(Entries from a dataset)

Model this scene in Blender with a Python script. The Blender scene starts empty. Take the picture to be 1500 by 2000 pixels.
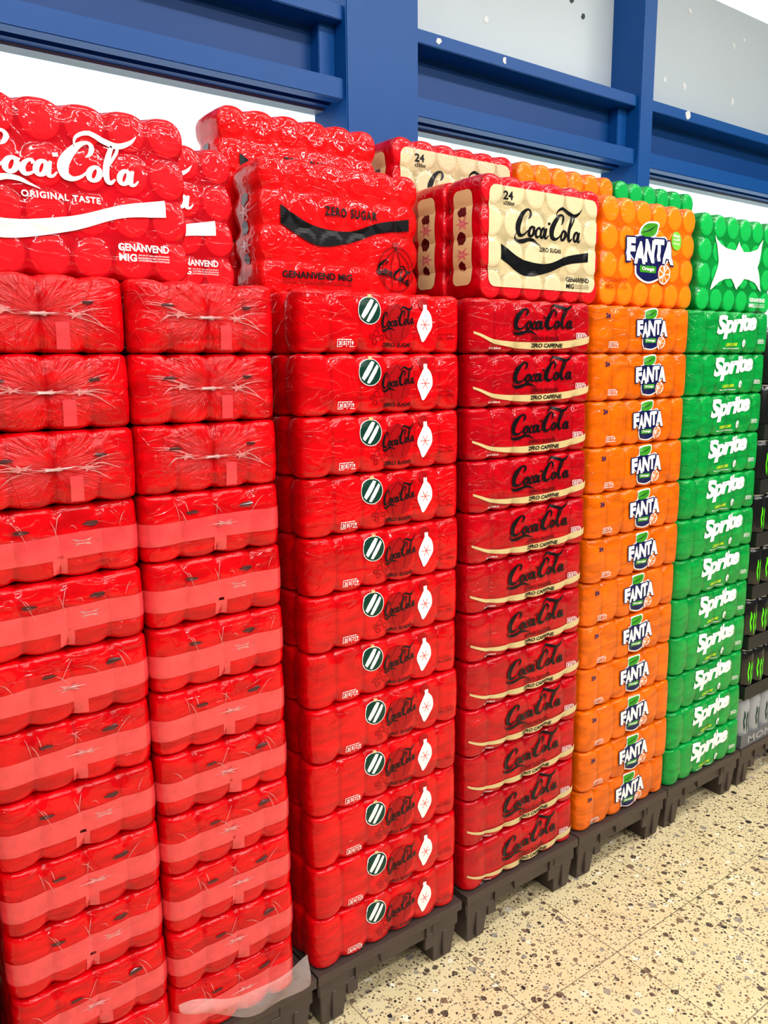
import bpy, bmesh, math, random
import numpy as np
from mathutils import Vector, Matrix
from mathutils.geometry import tessellate_polygon
random.seed(7)
S=bpy.context.scene
COL=S.collection
S.view_settings.view_transform='Standard'
S.view_settings.look='None'
# ------------------------------------------------------------ materials
def srgb(r,g,b):
    f=lambda c:(c/255/12.92) if c/255<=0.04045 else ((c/255+0.055)/1.055)**2.4
    return (f(r),f(g),f(b),1)
class NT:
    def __init__(s,name):
        s.m=bpy.data.materials.new(name);s.m.use_nodes=True;s.t=s.m.node_tree;s.t.nodes.clear()
        s.out=s.n('ShaderNodeOutputMaterial');s.b=s.n('ShaderNodeBsdfPrincipled');s.l(s.b.outputs[0],s.out.inputs[0])
    def n(s,t,**k):
        x=s.t.nodes.new(t)
        for a,v in k.items(): setattr(x,a,v)
        return x
    def l(s,a,b): s.t.links.new(a,b)
    def math(s,op,a,b=None,c=None):
        x=s.n('ShaderNodeMath',operation=op)
        for i,v in enumerate((a,b,c)):
            if v is None: continue
            if isinstance(v,(int,float)): x.inputs[i].default_value=v
            else: s.l(v,x.inputs[i])
        return x.outputs[0]
    def mix(s,fac,a,b):
        x=s.n('ShaderNodeMix',data_type='RGBA')
        if isinstance(fac,(int,float)): x.inputs[0].default_value=fac
        else: s.l(fac,x.inputs[0])
        for i,v in ((6,a),(7,b)):
            if isinstance(v,tuple): x.inputs[i].default_value=v
            else: s.l(v,x.inputs[i])
        return x.outputs[2]
    def ramp(s,v,lo,hi):
        x=s.n('ShaderNodeMapRange',clamp=True);s.l(v,x.inputs[0]);x.inputs[1].default_value=lo;x.inputs[2].default_value=hi
        return x.outputs[0]
    def noise(s,vec,scale,detail=2,dist=0.0,rough=.5):
        x=s.n('ShaderNodeTexNoise');x.inputs['Scale'].default_value=scale;x.inputs['Detail'].default_value=detail
        x.inputs['Distortion'].default_value=dist;x.inputs['Roughness'].default_value=rough;s.l(vec,x.inputs['Vector']);return x.outputs[0]
def film(name,col,mode='side',rough=.3,strength=.5,circ=None,radial=False):
    """shrink film material. mode side: cans upright; mode lid: cans lying with can ends on -Y"""
    N=NT(name);b=N.b
    tc=N.n('ShaderNodeTexCoord');oi=N.n('ShaderNodeObjectInfo')
    off=N.math('MULTIPLY',oi.outputs['Random'],37.0)
    cmb=N.n('ShaderNodeCombineXYZ');[N.l(off,cmb.inputs[i]) for i in range(3)]
    sep=N.n('ShaderNodeSeparateXYZ');N.l(tc.outputs['Object'],sep.inputs[0])
    def sc(v):
        m=N.n('ShaderNodeVectorMath',operation='MULTIPLY_ADD');N.l(tc.outputs['Object'],m.inputs[0]);m.inputs[1].default_value=v
        N.l(cmb.outputs[0],m.inputs[2]);return m.outputs[0]
    if mode=='side': h1=N.noise(sc((1,1,.3)),48,1.5,.5); h2=N.noise(sc((.3,.5,1)),34,1.5,1.2)
    else: h1=N.noise(sc((1,.6,.6)),36,2,.8); h2=N.noise(sc((.5,.5,1)),26,1.5,1.2)
    h=N.math('ADD',N.math('MULTIPLY',h1,.7),N.math('MULTIPLY',h2,.9))
    # sharp creases: thin ridge lines
    def crease(vec,scale,wid):
        n=N.noise(vec,scale,1.0,1.6)
        d=N.math('ABSOLUTE',N.math('SUBTRACT',n,.5))
        return N.ramp(d,wid,0.0)
    c1=crease(sc((1,1,.55)),15,.02);c2=crease(sc((.45,.6,1.2)),19,.018)
    h=N.math('ADD',h,N.math('MULTIPLY',N.math('ADD',c1,c2),.24))
    if radial:
        ang=N.math('ARCTAN2',N.math('MULTIPLY',sep.outputs[2],1.6),sep.outputs[0])
        rad=N.math('SQRT',N.math('ADD',N.math('MULTIPLY',sep.outputs[0],sep.outputs[0]),N.math('MULTIPLY',sep.outputs[2],sep.outputs[2])))
        cv=N.n('ShaderNodeCombineXYZ');N.l(N.math('MULTIPLY',ang,3.0),cv.inputs[0]);N.l(N.math('MULTIPLY',rad,9),cv.inputs[1]);N.l(off,cv.inputs[2])
        hr=N.noise(cv.outputs[0],2.6,3,.3,.6)
        fall=N.ramp(rad,.125,.03)
        h=N.math('ADD',h,N.math('MULTIPLY',N.math('MULTIPLY',hr,fall),3.0))
    bp=N.n('ShaderNodeBump');bp.inputs['Strength'].default_value=strength;bp.inputs['Distance'].default_value=.004
    N.l(h,bp.inputs['Height']);N.l(bp.outputs[0],b.inputs['Normal'])
    dark=tuple(c*.62 for c in col[:3])+(1,)
    base=N.mix(N.ramp(h2,.3,.7),dark,col)
    if mode=='side':
        # shade in the grooves between cans, painted into the film's base colour
        gx=N.math('SUBTRACT',N.math('FRACT',N.math('ADD',N.math('DIVIDE',sep.outputs[0],.066),10)),.5)
        groove_shade=N.ramp(N.math('ABSOLUTE',gx),.40,.5)
        base=N.mix(N.math('MULTIPLY',groove_shade,.45),base,tuple(c*.35 for c in col[:3])+(1,))
    if circ:
        p=.066
        fx=N.math('SUBTRACT',N.math('FRACT',N.math('ADD',N.math('DIVIDE',sep.outputs[0],p),10)),.5)
        fz=N.math('SUBTRACT',N.math('FRACT',N.math('ADD',N.math('DIVIDE',sep.outputs[2],p),10)),.5)
        d=N.math('SQRT',N.math('ADD',N.math('MULTIPLY',fx,fx),N.math('MULTIPLY',fz,fz)))
        m=N.ramp(d,.455,.425)
        m=N.math('MULTIPLY',m,N.ramp(sep.outputs[1],-.045,-.05))
        base=N.mix(N.math('MULTIPLY',m,.85),base,circ)
    N.l(base,b.inputs['Base Color'])
    b.inputs['Roughness'].default_value=rough;b.inputs['Coat Weight'].default_value=.6;b.inputs['Coat Roughness'].default_value=.035
    N.l(bp.outputs[0],b.inputs['Coat Normal'])
    b.inputs['Specular IOR Level'].default_value=.05
    return N.m
def simple(name,col,rough=.4,metal=0,coat=0,noise_amt=.12,bump=0,nscale=30,emit=None,es=0,alpha=1,spec=.5):
    N=NT(name);b=N.b;tc=N.n('ShaderNodeTexCoord')
    n=N.noise(tc.outputs['Object'],nscale,3)
    N.l(N.mix(n,tuple(c*(1-noise_amt) for c in col[:3])+(1,),tuple(min(1,c*(1+noise_amt)) for c in col[:3])+(1,)),b.inputs['Base Color'])
    b.inputs['Roughness'].default_value=rough;b.inputs['Metallic'].default_value=metal;b.inputs['Coat Weight'].default_value=coat
    b.inputs['Alpha'].default_value=alpha;b.inputs['Specular IOR Level'].default_value=spec
    if bump:
        bp=N.n('ShaderNodeBump');bp.inputs['Strength'].default_value=bump;bp.inputs['Distance'].default_value=.003;N.l(n,bp.inputs['Height']);N.l(bp.outputs[0],b.inputs['Normal'])
    if emit: b.inputs['Emission Color'].default_value=emit;b.inputs['Emission Strength'].default_value=es
    return N.m
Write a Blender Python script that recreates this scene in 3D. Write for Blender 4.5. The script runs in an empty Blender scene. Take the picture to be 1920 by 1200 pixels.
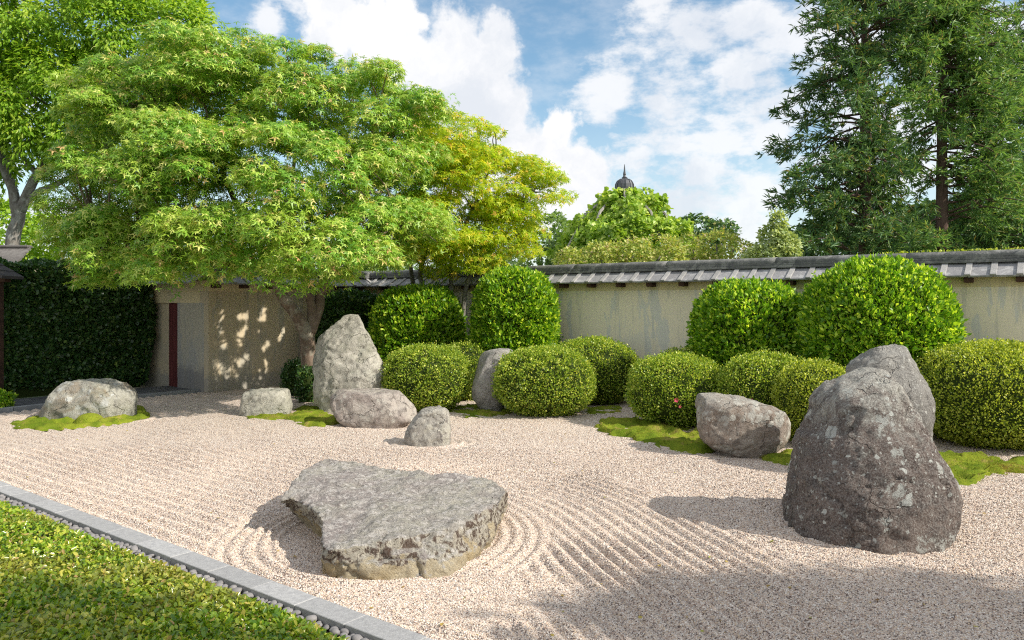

### TASK STATEMENT
Reproduce every line precisely as given, omitting all pictures.

### TASK OUTPUT
Model this scene in Blender with a Python script. The Blender scene starts empty. Take the picture to be 1500 by 2000 pixels.
import bpy, bmesh, math, random
import numpy as np
from mathutils import Vector, Matrix
from mathutils.geometry import tessellate_polygon
random.seed(7)
S=bpy.context.scene
COL=S.collection
S.view_settings.view_transform='Standard'
S.view_settings.look='None'
# ------------------------------------------------------------ materials
def srgb(r,g,b):
    f=lambda c:(c/255/12.92) if c/255<=0.04045 else ((c/255+0.055)/1.055)**2.4
    return (f(r),f(g),f(b),1)
class NT:
    def __init__(s,name):
        s.m=bpy.data.materials.new(name);s.m.use_nodes=True;s.t=s.m.node_tree;s.t.nodes.clear()
        s.out=s.n('ShaderNodeOutputMaterial');s.b=s.n('ShaderNodeBsdfPrincipled');s.l(s.b.outputs[0],s.out.inputs[0])
    def n(s,t,**k):
        x=s.t.nodes.new(t)
        for a,v in k.items(): setattr(x,a,v)
        return x
    def l(s,a,b): s.t.links.new(a,b)
    def math(s,op,a,b=None,c=None):
        x=s.n('ShaderNodeMath',operation=op)
        for i,v in enumerate((a,b,c)):
            if v is None: continue
            if isinstance(v,(int,float)): x.inputs[i].default_value=v
            else: s.l(v,x.inputs[i])
        return x.outputs[0]
    def mix(s,fac,a,b):
        x=s.n('ShaderNodeMix',data_type='RGBA')
        if isinstance(fac,(int,float)): x.inputs[0].default_value=fac
        else: s.l(fac,x.inputs[0])
        for i,v in ((6,a),(7,b)):
            if isinstance(v,tuple): x.inputs[i].default_value=v
            else: s.l(v,x.inputs[i])
        return x.outputs[2]
    def ramp(s,v,lo,hi):
        x=s.n('ShaderNodeMapRange',clamp=True);s.l(v,x.inputs[0]);x.inputs[1].default_value=lo;x.inputs[2].default_value=hi
        return x.outputs[0]
    def noise(s,vec,scale,detail=2,dist=0.0,rough=.5):
        x=s.n('ShaderNodeTexNoise');x.inputs['Scale'].default_value=scale;x.inputs['Detail'].default_value=detail
        x.inputs['Distortion'].default_value=dist;x.inputs['Roughness'].default_value=rough;s.l(vec,x.inputs['Vector']);return x.outputs[0]
def film(name,col,mode='side',rough=.3,strength=.5,circ=None,radial=False):
    """shrink film material. mode side: cans upright; mode lid: cans lying with can ends on -Y"""
    N=NT(name);b=N.b
    tc=N.n('ShaderNodeTexCoord');oi=N.n('ShaderNodeObjectInfo')
    off=N.math('MULTIPLY',oi.outputs['Random'],37.0)
    cmb=N.n('ShaderNodeCombineXYZ');[N.l(off,cmb.inputs[i]) for i in range(3)]
    sep=N.n('ShaderNodeSeparateXYZ');N.l(tc.outputs['Object'],sep.inputs[0])
    def sc(v):
        m=N.n('ShaderNodeVectorMath',operation='MULTIPLY_ADD');N.l(tc.outputs['Object'],m.inputs[0]);m.inputs[1].default_value=v
        N.l(cmb.outputs[0],m.inputs[2]);return m.outputs[0]
    if mode=='side': h1=N.noise(sc((1,1,.3)),48,1.5,.5); h2=N.noise(sc((.3,.5,1)),34,1.5,1.2)
    else: h1=N.noise(sc((1,.6,.6)),36,2,.8); h2=N.noise(sc((.5,.5,1)),26,1.5,1.2)
    h=N.math('ADD',N.math('MULTIPLY',h1,.7),N.math('MULTIPLY',h2,.9))
    # sharp creases: thin ridge lines
    def crease(vec,scale,wid):
        n=N.noise(vec,scale,1.0,1.6)
        d=N.math('ABSOLUTE',N.math('SUBTRACT',n,.5))
        return N.ramp(d,wid,0.0)
    c1=crease(sc((1,1,.55)),15,.02);c2=crease(sc((.45,.6,1.2)),19,.018)
    h=N.math('ADD',h,N.math('MULTIPLY',N.math('ADD',c1,c2),.24))
    if radial:
        ang=N.math('ARCTAN2',N.math('MULTIPLY',sep.outputs[2],1.6),sep.outputs[0])
        rad=N.math('SQRT',N.math('ADD',N.math('MULTIPLY',sep.outputs[0],sep.outputs[0]),N.math('MULTIPLY',sep.outputs[2],sep.outputs[2])))
        cv=N.n('ShaderNodeCombineXYZ');N.l(N.math('MULTIPLY',ang,3.0),cv.inputs[0]);N.l(N.math('MULTIPLY',rad,9),cv.inputs[1]);N.l(off,cv.inputs[2])
        hr=N.noise(cv.outputs[0],2.6,3,.3,.6)
        fall=N.ramp(rad,.125,.03)
        h=N.math('ADD',h,N.math('MULTIPLY',N.math('MULTIPLY',hr,fall),3.0))
    bp=N.n('ShaderNodeBump');bp.inputs['Strength'].default_value=strength;bp.inputs['Distance'].default_value=.004
    N.l(h,bp.inputs['Height']);N.l(bp.outputs[0],b.inputs['Normal'])
    dark=tuple(c*.62 for c in col[:3])+(1,)
    base=N.mix(N.ramp(h2,.3,.7),dark,col)
    if mode=='side':
        # shade in the grooves between cans, painted into the film's base colour
        gx=N.math('SUBTRACT',N.math('FRACT',N.math('ADD',N.math('DIVIDE',sep.outputs[0],.066),10)),.5)
        groove_shade=N.ramp(N.math('ABSOLUTE',gx),.40,.5)
        base=N.mix(N.math('MULTIPLY',groove_shade,.45),base,tuple(c*.35 for c in col[:3])+(1,))
    if circ:
        p=.066
        fx=N.math('SUBTRACT',N.math('FRACT',N.math('ADD',N.math('DIVIDE',sep.outputs[0],p),10)),.5)
        fz=N.math('SUBTRACT',N.math('FRACT',N.math('ADD',N.math('DIVIDE',sep.outputs[2],p),10)),.5)
        d=N.math('SQRT',N.math('ADD',N.math('MULTIPLY',fx,fx),N.math('MULTIPLY',fz,fz)))
        m=N.ramp(d,.455,.425)
        m=N.math('MULTIPLY',m,N.ramp(sep.outputs[1],-.045,-.05))
        base=N.mix(N.math('MULTIPLY',m,.85),base,circ)
    N.l(base,b.inputs['Base Color'])
    b.inputs['Roughness'].default_value=rough;b.inputs['Coat Weight'].default_value=.6;b.inputs['Coat Roughness'].default_value=.035
    N.l(bp.outputs[0],b.inputs['Coat Normal'])
    b.inputs['Specular IOR Level'].default_value=.05
    return N.m
def simple(name,col,rough=.4,metal=0,coat=0,noise_amt=.12,bump=0,nscale=30,emit=None,es=0,alpha=1,spec=.5):
    N=NT(name);b=N.b;tc=N.n('ShaderNodeTexCoord')
    n=N.noise(tc.outputs['Object'],nscale,3)
    N.l(N.mix(n,tuple(c*(1-noise_amt) for c in col[:3])+(1,),tuple(min(1,c*(1+noise_amt)) for c in col[:3])+(1,)),b.inputs['Base Color'])
    b.inputs['Roughness'].default_value=rough;b.inputs['Metallic'].default_value=metal;b.inputs['Coat Weight'].default_value=coat
    b.inputs['Alpha'].default_value=alpha;b.inputs['Specular IOR Level'].default_value=spec
    if bump:
        bp=N.n('ShaderNodeBump');bp.inputs['Strength'].default_value=bump;bp.inputs['Distance'].default_value=.003;N.l(n,bp.inputs['Height']);N.l(bp.outputs[0],b.inputs['Normal'])
    if emit: b.inputs['Emission Color'].default_value=emit;b.inputs['Emission Strength'].default_value=es
    return N.m
Write a Blender Python script that recreates this scene in 3D. Write for Blender 4.5. The script runs in an empty Blender scene. Take the picture to be 1920 by 1200 pixels.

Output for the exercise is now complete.